Blood and Treasure: Daniel Boone and the Fight for America’s First Frontier by Bob Drury and Tom Clavin: 4****

Being from Berks County Pennsylvania, I am always interested in reading books about Daniel Boone. Boone was a native of Berks County and growing up we learned about him as a pioneer who helped open up the way to the “West” which is the time was West of the Allegheny mountains. We all familiar with the painting of Boone leading the settlers through the Cumberland Gap and into Kentucky. But there’s a lot more about Daniel Boone then being a pioneer,  and this book does a wonderful job of telling us Boone’s story. Not just as a recitation of the history of Daniel Boone, but rather how he fit into and became part of the American Revolution and the development of the American West.

Contrary to many reviews,  I didn’t find this a fast book to read. It was an interesting book, and the more I got into it the more I enjoyed it, but if you are looking for a fast paced story this is not what you’re going to get.
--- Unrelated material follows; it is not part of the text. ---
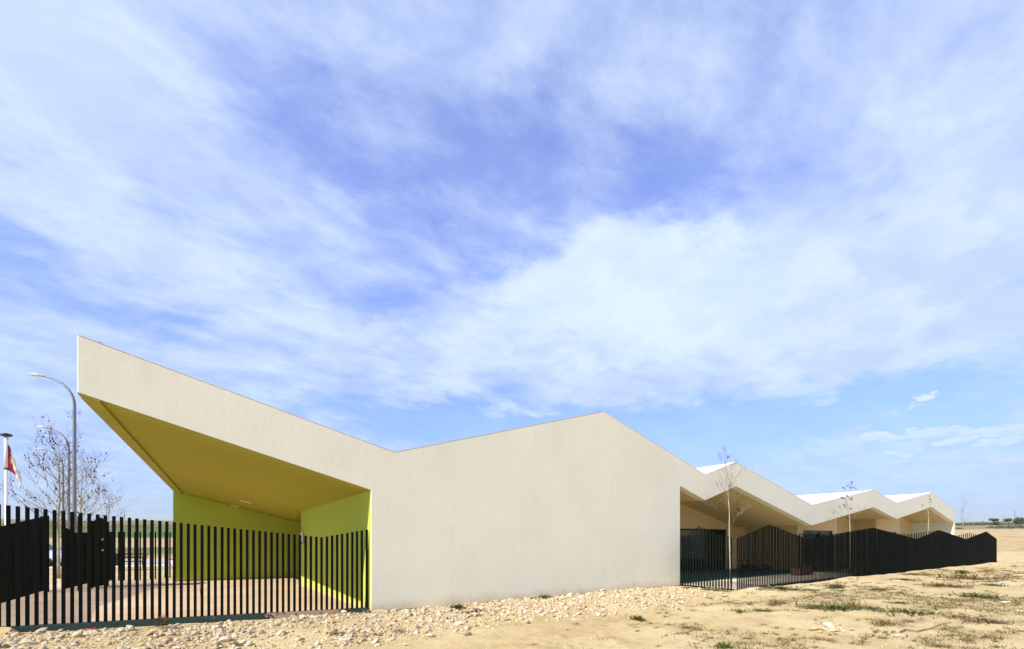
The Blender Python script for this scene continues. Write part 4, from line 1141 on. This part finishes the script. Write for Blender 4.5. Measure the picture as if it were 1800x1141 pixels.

You’re going to get a lot of great information about Daniel Boone, the American frontier, American Indians, the American Revolution, the French and Indian War, and so much more. At times the book is not for the faint hearted, because history is not always nice. There is a lot of recitation of deaths, slaughters, dismemberment, scalping and much more. This happened no matter who was involved, be it the American settlers, the British, French, or American Indians. It is an evenhanded look at what was going on in America during this period,  and how Daniel Boone took his place as part of this.

The book is filled with stories of Daniel Boone and the legends that surround him, and at times the authors try to tamp down those legends because they aren’t verified by many people who were living at that time. On the other hand it also tells how Boone was instrumental in the development of the country. He began in Berks County Pennsylvania, eventually he and the family made their way down to the Yadkin Valley of North Carolina. He also went down to the Panhandle of Florida and liked it so much he purchased land in what is now the Pensacola area. I had never knew that Boone had explored that far. He always came back home to North Carolina and from there he helped discover the pathway through the Allegheny Mountains which we now call the Cumberland Gap.

This book gives us a real sense of how the American Indians were used by all parties. Everybody wanted them as their ally. It began with the French and after their defeat in the French and Indian war, then the British curried their favor to fight against the American colonists. The Indians allegiances went back and forth as promises were made by each and every party, and we see how each and every party broke their promises to the American Indians. Boone was one of the great outdoorsman, a crack shot and really had no problem with The Indians, since from his youth he studied their ways, and learned from them. However, one way or another Boone became enmeshed in the border wars and battles. Did Boone kill the Indians? Yes. And did the Indians kidnap Daniel Boone and his daughter? Yes. Did the Indians  kill his children and siblings? Yes, and this was all part of what was going on in the development of the nation. I got a feeling that Boone did not go out of his way to be a part of these battles, but at the same time would not shy away from a fight.

It is a fascinating look at Daniel Boone and the development of the early American West, with the beginning of the American Indian wars and how the actions in the frontier  (in which Boone was a part of) played a big part in winning the Revolutionary War. This is a book that is definitely well researched, but is a little hard to read because the authors seem to enjoy using words that are not familiar to most of us. I don’t understand why they did that, but that is their prerogative. I think anyone who is a lover of history will enjoy this book and  be fascinated at the stories that are told, the scope of the history and learning more about a man who most of us only know through a painting of him leading those settlers through the Cumberland Gap and into Kentucky.